The Youth Bulge Theory attempts to explain and to predict social conflict, migration, conquest and war, and was first introduced by the CIA in 1995 (The Demographic Backdrop to Ethnic Conflict: A Geographic Overview). Youth bulge specifically refers to a disproportionate percentage of a state population being between the ages of 15 and 24 years old. But the main point of the Youth Bulge Theory is that an excess in especially young adult male population predictably leads to social unrest, war and terrorism, as the third and fourth sons that find no prestigious positions in their existing societies rationalize their impetus to compete by religion or political ideology. 
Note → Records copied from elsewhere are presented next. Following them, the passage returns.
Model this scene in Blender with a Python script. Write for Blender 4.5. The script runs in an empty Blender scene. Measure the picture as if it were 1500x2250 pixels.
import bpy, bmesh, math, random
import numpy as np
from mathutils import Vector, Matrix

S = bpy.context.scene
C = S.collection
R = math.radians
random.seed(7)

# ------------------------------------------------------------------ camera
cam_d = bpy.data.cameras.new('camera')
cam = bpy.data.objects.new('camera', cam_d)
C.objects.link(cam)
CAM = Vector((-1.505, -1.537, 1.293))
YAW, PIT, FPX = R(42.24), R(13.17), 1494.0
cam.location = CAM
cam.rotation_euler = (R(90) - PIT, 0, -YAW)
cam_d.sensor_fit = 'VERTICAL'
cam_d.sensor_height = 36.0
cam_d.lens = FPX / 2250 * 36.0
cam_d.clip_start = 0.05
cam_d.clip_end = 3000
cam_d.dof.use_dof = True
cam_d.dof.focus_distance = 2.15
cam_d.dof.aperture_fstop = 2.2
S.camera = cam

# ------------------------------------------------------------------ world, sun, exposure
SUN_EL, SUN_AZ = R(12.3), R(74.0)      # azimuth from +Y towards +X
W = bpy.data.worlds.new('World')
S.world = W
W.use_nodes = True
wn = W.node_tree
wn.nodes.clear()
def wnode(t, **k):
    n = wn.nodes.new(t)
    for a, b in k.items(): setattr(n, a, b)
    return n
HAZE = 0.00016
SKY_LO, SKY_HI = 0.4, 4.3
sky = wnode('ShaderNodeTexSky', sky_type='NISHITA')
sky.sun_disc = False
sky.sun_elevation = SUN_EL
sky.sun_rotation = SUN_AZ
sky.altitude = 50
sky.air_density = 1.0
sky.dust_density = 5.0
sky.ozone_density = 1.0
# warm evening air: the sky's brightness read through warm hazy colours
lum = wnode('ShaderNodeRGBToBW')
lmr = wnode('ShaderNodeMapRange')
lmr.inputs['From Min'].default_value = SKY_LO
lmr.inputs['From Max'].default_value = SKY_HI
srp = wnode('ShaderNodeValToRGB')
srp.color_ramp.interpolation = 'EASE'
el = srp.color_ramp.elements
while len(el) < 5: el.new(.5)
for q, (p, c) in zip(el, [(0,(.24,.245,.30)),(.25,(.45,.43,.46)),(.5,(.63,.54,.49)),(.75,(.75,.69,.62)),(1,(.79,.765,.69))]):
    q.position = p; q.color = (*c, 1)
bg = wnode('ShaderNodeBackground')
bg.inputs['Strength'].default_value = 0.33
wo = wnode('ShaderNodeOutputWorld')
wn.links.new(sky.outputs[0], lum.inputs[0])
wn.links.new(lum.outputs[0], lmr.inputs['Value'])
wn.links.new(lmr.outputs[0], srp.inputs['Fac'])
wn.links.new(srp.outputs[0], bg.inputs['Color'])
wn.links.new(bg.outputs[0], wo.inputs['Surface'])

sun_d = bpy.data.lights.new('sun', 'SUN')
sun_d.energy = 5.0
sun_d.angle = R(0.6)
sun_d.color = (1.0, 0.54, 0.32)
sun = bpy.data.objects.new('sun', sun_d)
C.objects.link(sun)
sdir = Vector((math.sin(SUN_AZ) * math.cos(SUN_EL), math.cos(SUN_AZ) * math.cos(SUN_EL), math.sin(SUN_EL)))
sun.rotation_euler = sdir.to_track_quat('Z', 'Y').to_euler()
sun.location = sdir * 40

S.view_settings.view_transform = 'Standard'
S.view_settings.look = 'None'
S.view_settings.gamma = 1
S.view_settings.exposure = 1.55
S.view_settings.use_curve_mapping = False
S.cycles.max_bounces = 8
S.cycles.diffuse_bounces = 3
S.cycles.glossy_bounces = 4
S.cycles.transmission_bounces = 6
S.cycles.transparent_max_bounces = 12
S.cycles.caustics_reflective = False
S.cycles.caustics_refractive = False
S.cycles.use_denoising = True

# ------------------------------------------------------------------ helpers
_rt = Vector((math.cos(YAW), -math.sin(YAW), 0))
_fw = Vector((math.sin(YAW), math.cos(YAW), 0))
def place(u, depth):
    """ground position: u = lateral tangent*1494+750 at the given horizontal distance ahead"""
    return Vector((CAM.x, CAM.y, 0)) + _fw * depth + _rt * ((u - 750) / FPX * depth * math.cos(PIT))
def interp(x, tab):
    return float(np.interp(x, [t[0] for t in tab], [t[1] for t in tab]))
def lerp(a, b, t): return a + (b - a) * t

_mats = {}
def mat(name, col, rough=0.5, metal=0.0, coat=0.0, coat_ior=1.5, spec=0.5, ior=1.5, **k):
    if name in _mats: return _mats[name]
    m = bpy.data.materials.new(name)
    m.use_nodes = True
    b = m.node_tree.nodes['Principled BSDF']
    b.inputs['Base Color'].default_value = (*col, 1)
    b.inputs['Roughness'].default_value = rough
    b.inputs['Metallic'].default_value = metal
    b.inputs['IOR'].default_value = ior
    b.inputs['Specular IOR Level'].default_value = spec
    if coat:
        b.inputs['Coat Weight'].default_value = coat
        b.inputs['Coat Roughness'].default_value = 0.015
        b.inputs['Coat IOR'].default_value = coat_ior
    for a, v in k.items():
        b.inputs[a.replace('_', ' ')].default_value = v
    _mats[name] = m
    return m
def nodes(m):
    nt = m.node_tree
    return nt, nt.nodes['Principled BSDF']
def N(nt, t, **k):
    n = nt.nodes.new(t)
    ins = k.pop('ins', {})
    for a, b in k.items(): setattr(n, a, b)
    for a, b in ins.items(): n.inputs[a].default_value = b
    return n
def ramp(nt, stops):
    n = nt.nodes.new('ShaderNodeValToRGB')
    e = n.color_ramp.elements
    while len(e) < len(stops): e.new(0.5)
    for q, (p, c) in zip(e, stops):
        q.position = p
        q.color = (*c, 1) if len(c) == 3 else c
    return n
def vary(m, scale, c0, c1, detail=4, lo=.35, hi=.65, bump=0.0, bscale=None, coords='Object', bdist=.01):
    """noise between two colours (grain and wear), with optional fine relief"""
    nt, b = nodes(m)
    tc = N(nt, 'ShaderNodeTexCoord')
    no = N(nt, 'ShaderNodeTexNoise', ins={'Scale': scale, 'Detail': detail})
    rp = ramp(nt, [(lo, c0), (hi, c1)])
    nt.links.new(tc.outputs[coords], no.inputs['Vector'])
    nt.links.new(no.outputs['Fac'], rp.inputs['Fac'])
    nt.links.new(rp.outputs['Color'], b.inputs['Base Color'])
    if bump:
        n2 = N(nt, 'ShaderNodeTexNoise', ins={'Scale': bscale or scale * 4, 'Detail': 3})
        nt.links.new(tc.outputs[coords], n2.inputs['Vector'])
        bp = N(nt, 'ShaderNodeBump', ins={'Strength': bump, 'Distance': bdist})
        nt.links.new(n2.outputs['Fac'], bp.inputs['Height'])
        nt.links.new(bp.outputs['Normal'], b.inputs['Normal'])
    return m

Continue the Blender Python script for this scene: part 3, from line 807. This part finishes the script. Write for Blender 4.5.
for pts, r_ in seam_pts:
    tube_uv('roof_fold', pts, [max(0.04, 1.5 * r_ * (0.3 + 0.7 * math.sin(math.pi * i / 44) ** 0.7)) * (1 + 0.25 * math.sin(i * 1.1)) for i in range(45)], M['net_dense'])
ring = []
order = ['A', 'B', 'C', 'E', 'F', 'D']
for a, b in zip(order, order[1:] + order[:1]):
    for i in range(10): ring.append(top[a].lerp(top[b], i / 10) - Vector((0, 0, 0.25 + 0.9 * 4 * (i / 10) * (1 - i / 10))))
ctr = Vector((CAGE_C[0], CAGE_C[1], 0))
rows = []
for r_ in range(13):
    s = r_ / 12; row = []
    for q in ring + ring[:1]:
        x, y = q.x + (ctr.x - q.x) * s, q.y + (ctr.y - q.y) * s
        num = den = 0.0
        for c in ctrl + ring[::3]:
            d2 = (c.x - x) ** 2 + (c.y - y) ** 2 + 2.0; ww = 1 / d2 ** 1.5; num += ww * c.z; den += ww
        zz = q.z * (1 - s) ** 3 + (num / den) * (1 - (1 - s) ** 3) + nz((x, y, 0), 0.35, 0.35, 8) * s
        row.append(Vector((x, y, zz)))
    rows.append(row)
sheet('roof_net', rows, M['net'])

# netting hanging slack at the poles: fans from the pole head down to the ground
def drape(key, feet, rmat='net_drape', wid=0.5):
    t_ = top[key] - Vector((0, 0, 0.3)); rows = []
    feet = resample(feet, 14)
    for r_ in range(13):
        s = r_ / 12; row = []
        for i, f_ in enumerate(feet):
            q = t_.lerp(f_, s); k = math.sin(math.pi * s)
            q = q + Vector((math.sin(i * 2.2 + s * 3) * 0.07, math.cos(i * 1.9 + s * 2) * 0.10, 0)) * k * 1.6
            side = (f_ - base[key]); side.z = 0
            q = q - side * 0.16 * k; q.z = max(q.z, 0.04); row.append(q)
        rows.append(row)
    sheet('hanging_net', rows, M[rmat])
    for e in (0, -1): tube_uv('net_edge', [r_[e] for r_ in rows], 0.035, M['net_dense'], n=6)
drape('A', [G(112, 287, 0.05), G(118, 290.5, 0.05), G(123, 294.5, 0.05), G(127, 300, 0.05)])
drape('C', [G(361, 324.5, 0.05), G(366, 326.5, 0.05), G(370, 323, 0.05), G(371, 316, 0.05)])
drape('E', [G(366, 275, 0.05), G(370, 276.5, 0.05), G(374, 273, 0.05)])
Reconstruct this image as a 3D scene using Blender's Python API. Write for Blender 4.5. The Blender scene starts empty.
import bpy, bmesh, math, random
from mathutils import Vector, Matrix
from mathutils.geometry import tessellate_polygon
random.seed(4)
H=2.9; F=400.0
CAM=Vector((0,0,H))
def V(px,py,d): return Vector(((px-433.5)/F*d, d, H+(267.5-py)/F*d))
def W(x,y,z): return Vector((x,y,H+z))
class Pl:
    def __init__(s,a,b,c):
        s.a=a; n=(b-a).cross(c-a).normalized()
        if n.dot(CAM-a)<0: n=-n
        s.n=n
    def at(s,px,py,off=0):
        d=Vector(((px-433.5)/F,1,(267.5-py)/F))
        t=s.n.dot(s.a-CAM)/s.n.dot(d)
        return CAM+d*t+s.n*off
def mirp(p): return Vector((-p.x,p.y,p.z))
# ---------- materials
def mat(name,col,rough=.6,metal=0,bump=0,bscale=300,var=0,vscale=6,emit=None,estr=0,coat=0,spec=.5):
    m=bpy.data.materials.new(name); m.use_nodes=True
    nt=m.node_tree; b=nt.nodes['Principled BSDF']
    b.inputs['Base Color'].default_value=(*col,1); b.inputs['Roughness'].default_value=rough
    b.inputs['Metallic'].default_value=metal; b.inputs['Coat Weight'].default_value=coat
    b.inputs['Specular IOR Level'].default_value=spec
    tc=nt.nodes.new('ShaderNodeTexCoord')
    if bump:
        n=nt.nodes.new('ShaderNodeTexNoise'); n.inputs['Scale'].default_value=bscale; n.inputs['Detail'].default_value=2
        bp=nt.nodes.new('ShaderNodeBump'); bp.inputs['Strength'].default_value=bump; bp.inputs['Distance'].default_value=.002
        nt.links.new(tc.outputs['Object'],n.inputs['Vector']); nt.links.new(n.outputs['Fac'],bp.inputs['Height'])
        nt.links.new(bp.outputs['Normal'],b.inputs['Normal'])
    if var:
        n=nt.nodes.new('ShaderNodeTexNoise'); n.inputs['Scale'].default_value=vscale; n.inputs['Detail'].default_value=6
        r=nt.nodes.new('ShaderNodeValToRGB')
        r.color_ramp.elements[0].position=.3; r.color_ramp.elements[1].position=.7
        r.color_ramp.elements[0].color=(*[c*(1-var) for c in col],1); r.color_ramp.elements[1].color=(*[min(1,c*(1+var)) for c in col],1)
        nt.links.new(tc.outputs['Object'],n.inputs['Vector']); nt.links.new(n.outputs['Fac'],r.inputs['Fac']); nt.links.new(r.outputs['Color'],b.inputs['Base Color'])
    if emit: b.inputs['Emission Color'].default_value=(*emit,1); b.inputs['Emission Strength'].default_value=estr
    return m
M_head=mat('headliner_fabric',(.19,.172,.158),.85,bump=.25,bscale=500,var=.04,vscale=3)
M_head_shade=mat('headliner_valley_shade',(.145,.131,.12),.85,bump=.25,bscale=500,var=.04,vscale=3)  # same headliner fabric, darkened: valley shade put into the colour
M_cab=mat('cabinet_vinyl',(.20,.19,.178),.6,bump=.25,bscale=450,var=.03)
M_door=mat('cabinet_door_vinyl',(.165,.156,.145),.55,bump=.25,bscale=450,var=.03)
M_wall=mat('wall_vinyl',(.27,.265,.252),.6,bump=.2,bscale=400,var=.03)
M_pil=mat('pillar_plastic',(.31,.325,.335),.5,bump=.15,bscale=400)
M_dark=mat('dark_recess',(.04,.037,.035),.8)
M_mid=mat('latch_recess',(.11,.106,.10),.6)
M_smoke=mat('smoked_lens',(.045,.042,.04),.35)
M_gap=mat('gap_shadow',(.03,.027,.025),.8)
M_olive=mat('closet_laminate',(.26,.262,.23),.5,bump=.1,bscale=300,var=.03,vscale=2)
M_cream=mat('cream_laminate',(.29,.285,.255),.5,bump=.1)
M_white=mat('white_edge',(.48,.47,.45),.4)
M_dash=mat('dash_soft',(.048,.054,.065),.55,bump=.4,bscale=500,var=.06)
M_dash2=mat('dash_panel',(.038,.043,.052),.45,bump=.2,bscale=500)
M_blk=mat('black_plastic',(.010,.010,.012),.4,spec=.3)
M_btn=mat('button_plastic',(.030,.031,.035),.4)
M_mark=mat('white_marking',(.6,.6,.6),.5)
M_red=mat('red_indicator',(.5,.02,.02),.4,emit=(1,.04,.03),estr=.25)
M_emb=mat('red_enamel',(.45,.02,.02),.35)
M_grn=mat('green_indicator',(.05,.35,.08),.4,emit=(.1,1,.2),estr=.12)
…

In his study Söhne und Weltmacht (Sons and World Power: Terror in the Rise and Fall of Nations; 2003) German genocide expert Gunnar Heinsohn investigated family size in various societies in relation to the frequency of violent conflict since 1500 A.D. He concluded, that the presence of large numbers of young men in nations that have experienced population explosions — all searching for respect, work, sex and meaning — tend to turn into violent countries and become involved in wars. Heinsohn’s demographic materialism is not concerned with the absolute size of populations, but rather with the share of teenagers and young men. If the population under the age of 20 becomes 40% or more compared to the total, society is facing a youth bulge. Serious problems start when families begin to produce three, four or more sons.  Faced with limited resources, the surplus sons' competition for power and prestige does only leave six options: #1 Violent Crime, #2 Civil War, #3 Revolution, #4 Emigration, #5 Genocide, and #6 War of Conquest or Colonization.  
  
This is a man's world:
Somali surplus sons warming up for option #2.
Youth bulge can be seen as one factor among many in explaining social unrest and uprisings in society. But Heinsohn essentially claims that most historical periods of social unrest are lacking external triggers (such as rapid climatic changes or other catastrophic changes of the environment). Even most genocides can be readily explained as a result of a built-up youth bulge, including European colonialism, 20th-century fascism, the rise of Communism during the Cold War, the Arab Spring, and ongoing conflicts such as in Somalia, South Sudan, Central African Republic or in Mali. Since more than a decade Heinsohn keeps warning Western politicians about the too many angry young men outside the Euro-American world today — above all, too many Muslim young men in the Middle East and Sub-Saharan Africa. He considers them one of the principal threats to the West in the first quarter of the 21st century, and illustrates this also in the recent examples of Afghanistan and Iraq: Since 1950, Iraqi fathers of all ethnic and religious groups have sired, on the average, three to four sons. They produced a youth bulge. Saddam Hussein canalized this youth bulge in the options #4 to #6 (genocide, war of conquest, numerous Iraqis went into exile). Following Saddam's removal from power the competition for positions of power was transformed into a civil war (option #2) that is being driven by a massive wave of sons. It may not be easy to recognize the current violence as a civil war, because the Americans and their allies are fighting on one of the sides. But the fact that this was a civil war would become clear through its continuation once the US at her allies withdraw. The same phenomenon could be seen — according to Heinsohn in Afghanistan (see video clip HERE) where the enormous surplus of sons could never be absorbed, in spite of the recruitment of large numbers of police and military personnel. War would therefore inevitably continue in one way or another even after the withdrawal of Western troops.